FAQ5. What documentation is critical post-amendment?
Ans 5. Tax invoices evidencing the supplier's RSP-based tax payment, along with proper turnover segregation, will be crucial to defend exemption claims.
13. Concluding Thoughts
The amendment to Rule 86B, effective from 1 February 2026, reflects a mature evolution of the GST framework. It neither weakens the discipline of minimum cash payment nor ignores commercial realities where tax is already collected upfront on a deemed maximum value. By drawing a clear distinction between manufacturers and traders, and by limiting exemption strictly to Rule 31D goods, the law restores balance between revenue protection and business practicality.

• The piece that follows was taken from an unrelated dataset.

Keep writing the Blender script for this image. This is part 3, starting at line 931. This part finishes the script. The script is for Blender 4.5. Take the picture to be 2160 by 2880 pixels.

For professionals and businesses, the message is both cautionary and constructive. Compliance under GST is no longer about broad assumptions but about precision, documentation, and statutory alignment. Those who understand the spirit of the law and structure their compliance accordingly will find that GST, even in its rigour, rewards clarity and discipline.
In the realm of taxation, as in life, rules should not be perceived as obstacles but rather as guiding guardrails. When properly comprehended, they do not hinder progress; instead, they guarantee that the journey reaches its intended destination with certainty and integrity.
नियम राह रोकते नहीं ,
सही दिशा दिखाते हैं।
Rules do not obstruct the journey; they show the correct path.
Those who internalise this philosophy will find that even the rigour of GST, when properly understood, functions as a framework of certainty rather than constraint.